▶ _What you have to do_
Repeat the data below exactly, dropping any pictures it holds.

◇ ◇ ◇ ◇

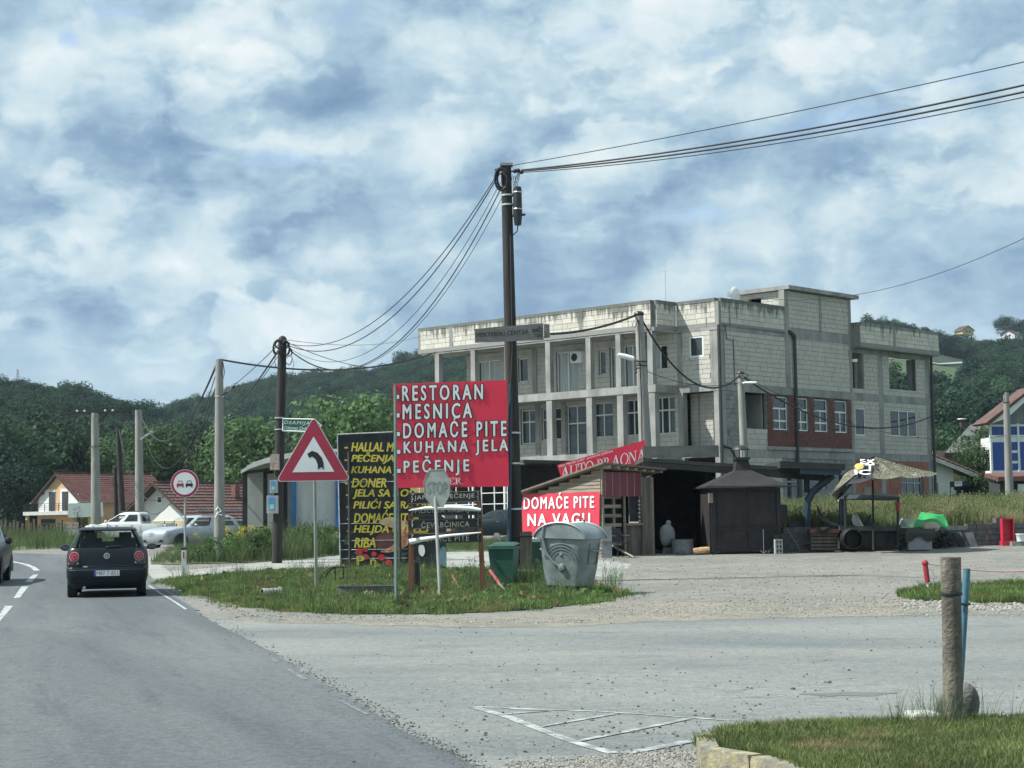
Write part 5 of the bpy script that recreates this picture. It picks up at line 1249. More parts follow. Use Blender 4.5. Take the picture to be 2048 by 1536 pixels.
# --- dark hatchback in the lane ahead
gp = G(213, 1196); az = math.atan2(gp.x, gp.y)
t = thing('hatchback_car', 'black hatchback driving away in the right lane, seen from behind', 'car', (gp.x, gp.y, hgt(gp.x, gp.y)), -az-.02)
pb_ = paint('black_blue_paint', (.006, .012, .018), .0, .34)
lv = [(.20, .16, 3.70, .70, .70, .18), (.30, .05, 3.80, .78, .78, .20), (.42, .01, 3.86, .815, .81, .22), (.58, .00, 3.88, .82, .82, .22), (.615, .015, 3.87, .82, .82, .22), (.64, .07, 3.86, .815, .815, .20), (.80, .09, 3.80, .82, .80, .18),
      (.92, .12, 3.40, .81, .77, .18), (1.00, .16, 2.95, .79, .75, .17), (1.035, .185, 2.85, .765, .72, .16), (1.12, .245, 2.62, .725, .69, .15), (1.22, .315, 2.40, .675, .65, .15), (1.32, .39, 2.18, .615, .60, .14), (1.375, .44, 2.05, .585, .57, .13),
      (1.40, .41, 2.0, .575, .56, .12), (1.435, .48, 1.9, .55, .54, .12), (1.462, .75, 1.7, .45, .45, .12)]
rear_i = set(range(0, 6)) | set(range(38, 44)); side_r = set(range(8, 15)); side_l = set(range(29, 36)); front_i = set(range(17, 27))
carbody(t, lv, pb_, [('rear_window', range(9, 13), rear_i), ('side_window', range(9, 13), side_r), ('side_window', range(9, 13), side_l), ('windscreen', range(9, 13), front_i)], glassmat('clear_car_glass', (.03, .05, .05), .08))
MB().box(-.62, .62, .9, 2.9, .5, .8).build('dashboard', m_seat, t)
for x_ in (-.40, .03, .40):
    MB().cbox((x_, .80, 1.08), .30 if x_ else .26, .10, .16).build('headrest', m_seat, t)
MB().box(-.62, .62, .75, .88, .6, 1.02).build('rear_seat', m_seat, t)
for x_ in (-.36, .36):
    mb = MB(); mb.cbox((x_, 1.62, .95), .46, .14, .55); mb.cbox((x_, 1.62, 1.26), .26, .10, .17); mb.build('front_seat', m_seat, t)
drv = thing('person', 'driver seated in the dark hatchback, seen as a silhouette through the rear window', 'person', (gp.x, gp.y, hgt(gp.x, gp.y)), -az-.02)
m_cloth = mat('dark_jacket', (.03, .035, .045), .9); m_skin = mat('skin', (.35, .22, .16), .6); m_hair = mat('dark_hair', (.02, .016, .012), .8)
dx_ = -.38
rings = [(1.0, .20, .12), (1.12, .225, .125), (1.20, .20, .11), (1.235, .12, .09), (1.25, .06, .06), (1.29, .055, .06), (1.31, .075, .09), (1.35, .085, .105), (1.385, .08, .10), (1.41, .05, .07), (1.42, .01, .01)]
mb = MB(); n = 18
for i, (z, a, c_) in enumerate(rings):
    mb.v += [(dx_+a*math.cos(k_*2*math.pi/n), 1.80+c_*math.sin(k_*2*math.pi/n), z-.03) for k_ in range(n)]
    if i: mb.f += [((i-1)*n+k_, (i-1)*n+(k_+1) % n, i*n+(k_+1) % n, i*n+k_) for k_ in range(n)]
mb.build('body', m_skin, drv, smooth=True)
mb = MB(); mb.lathe([(.215, 1.0), (.235, 1.10), (.21, 1.185), (.12, 1.225), (.06, 1.24)], (dx_, 1.80, -.03), 18); mb.build('jacket', m_cloth, drv, smooth=True)
mb = MB(); mb.lathe([(.095, 1.30), (.105, 1.35), (.095, 1.40), (.05, 1.43), (.001, 1.435)], (dx_, 1.785, -.03), 16); mb.build('hair', m_hair, drv, smooth=True)
# hatch details
def rearp(x, z, off=.006):                  # a point on the tail surface
    for a, c_ in zip(lv, lv[1:]):
        if a[0] <= z <= c_[0]:
            s = (z-a[0])/(c_[0]-a[0]); yr = a[1]+(c_[1]-a[1])*s; wr = a[3]+(c_[3]-a[3])*s; rc = a[5]+(c_[5]-a[5])*s
            u = abs(x)/wr
            if u < .8: y = yr+.05*(u/.8)**2*rc*4
            else: y = yr+rc*.2+rc*(1-math.sqrt(max(0, 1-((min(u, .999)-.8)/.2)**2)))
            return Vector((x, y-off, z))
def rpatch(pts, m, nm, off=.008, par=None, n=3):
    mb = MB(); mb.add([rearp(*p, off=off) for p in pts], [tuple(range(len(pts)))]); return mb.build(nm, m, par or t)
def rdisc(cx, cz, r_, m, nm, off, par=None, N=26):
    mb = MB(); mb.add([rearp(cx, cz, off)]+[rearp(cx+r_*math.cos(a), cz+r_*math.sin(a), off) for a in np.linspace(0, 2*math.pi, N, endpoint=False)], [(0, k_+1, (k_+1) % N+1) for k_ in range(N)]); return mb.build(nm, m, par or t, smooth=True)
for sg in (-1, 1):
    hs = []
    cx = .655*sg
    mb = MB(); N = 8; cols = [(.565, .74, .95), (.62, .70, .99), (.70, .685, 1.0), (.765, .70, .985), (.80, .76, .93)]
    pts = [rearp(sg*c_[0], z, .006) for c_ in cols for z in np.linspace(c_[1], c_[2], 7)]
    mb.grid(pts, 7, 5); lamp = mb.build('tail_lamp', mat('tail_housing', (.05, .01, .015), .2, coat=.5), t, smooth=True)
    rdisc(cx, .855, .098, m_tailw, 'lamp_ring', .016, lamp); rdisc(cx, .855, .090, m_tail, 'lens', .020, lamp); rdisc(cx, .855, .052, m_tailr, 'inner_lens', .024, lamp); rdisc(cx, .855, .030, m_tail, 'bulb_lens', .028, lamp)
    rpatch([(sg*.57, .70), (sg*.77, .70), (sg*.78, .735), (sg*.565, .735)], m_tailw, 'reverse_lens', .013, lamp)
rdisc(0, .865, .060, m_chrome, 'emblem', .016); rdisc(0, .865, .052, m_trim, 'emblem_field', .019)
mb = MB()
for a in (((-.018, .052), (.0, .006)), ((.018, .052), (.0, .006)), ((-.044, .03), (-.018, -.042)), ((-.018, -.042), (0, .0)), ((0, .0), (.018, -.042)), ((.018, -.042), (.044, .03))):
    mb.tube([rearp(p[0], .865+p[1], .022) for p in a], .005, 4)
mb.build('emblem_letters', m_chrome, t)
mb = MB(); mb.tube([rearp(x, .575, -.002) for x in np.linspace(-.74, .74, 15)], .012, 5); mb.build('bumper_strip', m_trim, t)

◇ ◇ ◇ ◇

▶ _Final result_
Write part 5 of the bpy script that recreates this picture. It picks up at line 1249. More parts follow. Use Blender 4.5. Take the picture to be 2048 by 1536 pixels.
# --- dark hatchback in the lane ahead
gp = G(213, 1196); az = math.atan2(gp.x, gp.y)
t = thing('hatchback_car', 'black hatchback driving away in the right lane, seen from behind', 'car', (gp.x, gp.y, hgt(gp.x, gp.y)), -az-.02)
pb_ = paint('black_blue_paint', (.006, .012, .018), .0, .34)
lv = [(.20, .16, 3.70, .70, .70, .18), (.30, .05, 3.80, .78, .78, .20), (.42, .01, 3.86, .815, .81, .22), (.58, .00, 3.88, .82, .82, .22), (.615, .015, 3.87, .82, .82, .22), (.64, .07, 3.86, .815, .815, .20), (.80, .09, 3.80, .82, .80, .18),
      (.92, .12, 3.40, .81, .77, .18), (1.00, .16, 2.95, .79, .75, .17), (1.035, .185, 2.85, .765, .72, .16), (1.12, .245, 2.62, .725, .69, .15), (1.22, .315, 2.40, .675, .65, .15), (1.32, .39, 2.18, .615, .60, .14), (1.375, .44, 2.05, .585, .57, .13),
      (1.40, .41, 2.0, .575, .56, .12), (1.435, .48, 1.9, .55, .54, .12), (1.462, .75, 1.7, .45, .45, .12)]
rear_i = set(range(0, 6)) | set(range(38, 44)); side_r = set(range(8, 15)); side_l = set(range(29, 36)); front_i = set(range(17, 27))
carbody(t, lv, pb_, [('rear_window', range(9, 13), rear_i), ('side_window', range(9, 13), side_r), ('side_window', range(9, 13), side_l), ('windscreen', range(9, 13), front_i)], glassmat('clear_car_glass', (.03, .05, .05), .08))
MB().box(-.62, .62, .9, 2.9, .5, .8).build('dashboard', m_seat, t)
for x_ in (-.40, .03, .40):
    MB().cbox((x_, .80, 1.08), .30 if x_ else .26, .10, .16).build('headrest', m_seat, t)
MB().box(-.62, .62, .75, .88, .6, 1.02).build('rear_seat', m_seat, t)
for x_ in (-.36, .36):
    mb = MB(); mb.cbox((x_, 1.62, .95), .46, .14, .55); mb.cbox((x_, 1.62, 1.26), .26, .10, .17); mb.build('front_seat', m_seat, t)
drv = thing('person', 'driver seated in the dark hatchback, seen as a silhouette through the rear window', 'person', (gp.x, gp.y, hgt(gp.x, gp.y)), -az-.02)
m_cloth = mat('dark_jacket', (.03, .035, .045), .9); m_skin = mat('skin', (.35, .22, .16), .6); m_hair = mat('dark_hair', (.02, .016, .012), .8)
dx_ = -.38
rings = [(1.0, .20, .12), (1.12, .225, .125), (1.20, .20, .11), (1.235, .12, .09), (1.25, .06, .06), (1.29, .055, .06), (1.31, .075, .09), (1.35, .085, .105), (1.385, .08, .10), (1.41, .05, .07), (1.42, .01, .01)]
mb = MB(); n = 18
for i, (z, a, c_) in enumerate(rings):
    mb.v += [(dx_+a*math.cos(k_*2*math.pi/n), 1.80+c_*math.sin(k_*2*math.pi/n), z-.03) for k_ in range(n)]
    if i: mb.f += [((i-1)*n+k_, (i-1)*n+(k_+1) % n, i*n+(k_+1) % n, i*n+k_) for k_ in range(n)]
mb.build('body', m_skin, drv, smooth=True)
mb = MB(); mb.lathe([(.215, 1.0), (.235, 1.10), (.21, 1.185), (.12, 1.225), (.06, 1.24)], (dx_, 1.80, -.03), 18); mb.build('jacket', m_cloth, drv, smooth=True)
mb = MB(); mb.lathe([(.095, 1.30), (.105, 1.35), (.095, 1.40), (.05, 1.43), (.001, 1.435)], (dx_, 1.785, -.03), 16); mb.build('hair', m_hair, drv, smooth=True)
# hatch details
def rearp(x, z, off=.006):                  # a point on the tail surface
    for a, c_ in zip(lv, lv[1:]):
        if a[0] <= z <= c_[0]:
            s = (z-a[0])/(c_[0]-a[0]); yr = a[1]+(c_[1]-a[1])*s; wr = a[3]+(c_[3]-a[3])*s; rc = a[5]+(c_[5]-a[5])*s
            u = abs(x)/wr
            if u < .8: y = yr+.05*(u/.8)**2*rc*4
            else: y = yr+rc*.2+rc*(1-math.sqrt(max(0, 1-((min(u, .999)-.8)/.2)**2)))
            return Vector((x, y-off, z))
def rpatch(pts, m, nm, off=.008, par=None, n=3):
    mb = MB(); mb.add([rearp(*p, off=off) for p in pts], [tuple(range(len(pts)))]); return mb.build(nm, m, par or t)
def rdisc(cx, cz, r_, m, nm, off, par=None, N=26):
    mb = MB(); mb.add([rearp(cx, cz, off)]+[rearp(cx+r_*math.cos(a), cz+r_*math.sin(a), off) for a in np.linspace(0, 2*math.pi, N, endpoint=False)], [(0, k_+1, (k_+1) % N+1) for k_ in range(N)]); return mb.build(nm, m, par or t, smooth=True)
for sg in (-1, 1):
    hs = []
    cx = .655*sg
    mb = MB(); N = 8; cols = [(.565, .74, .95), (.62, .70, .99), (.70, .685, 1.0), (.765, .70, .985), (.80, .76, .93)]
    pts = [rearp(sg*c_[0], z, .006) for c_ in cols for z in np.linspace(c_[1], c_[2], 7)]
    mb.grid(pts, 7, 5); lamp = mb.build('tail_lamp', mat('tail_housing', (.05, .01, .015), .2, coat=.5), t, smooth=True)
    rdisc(cx, .855, .098, m_tailw, 'lamp_ring', .016, lamp); rdisc(cx, .855, .090, m_tail, 'lens', .020, lamp); rdisc(cx, .855, .052, m_tailr, 'inner_lens', .024, lamp); rdisc(cx, .855, .030, m_tail, 'bulb_lens', .028, lamp)
    rpatch([(sg*.57, .70), (sg*.77, .70), (sg*.78, .735), (sg*.565, .735)], m_tailw, 'reverse_lens', .013, lamp)
rdisc(0, .865, .060, m_chrome, 'emblem', .016); rdisc(0, .865, .052, m_trim, 'emblem_field', .019)
mb = MB()
for a in (((-.018, .052), (.0, .006)), ((.018, .052), (.0, .006)), ((-.044, .03), (-.018, -.042)), ((-.018, -.042), (0, .0)), ((0, .0), (.018, -.042)), ((.018, -.042), (.044, .03))):
    mb.tube([rearp(p[0], .865+p[1], .022) for p in a], .005, 4)
mb.build('emblem_letters', m_chrome, t)
mb = MB(); mb.tube([rearp(x, .575, -.002) for x in np.linspace(-.74, .74, 15)], .012, 5); mb.build('bumper_strip', m_trim, t)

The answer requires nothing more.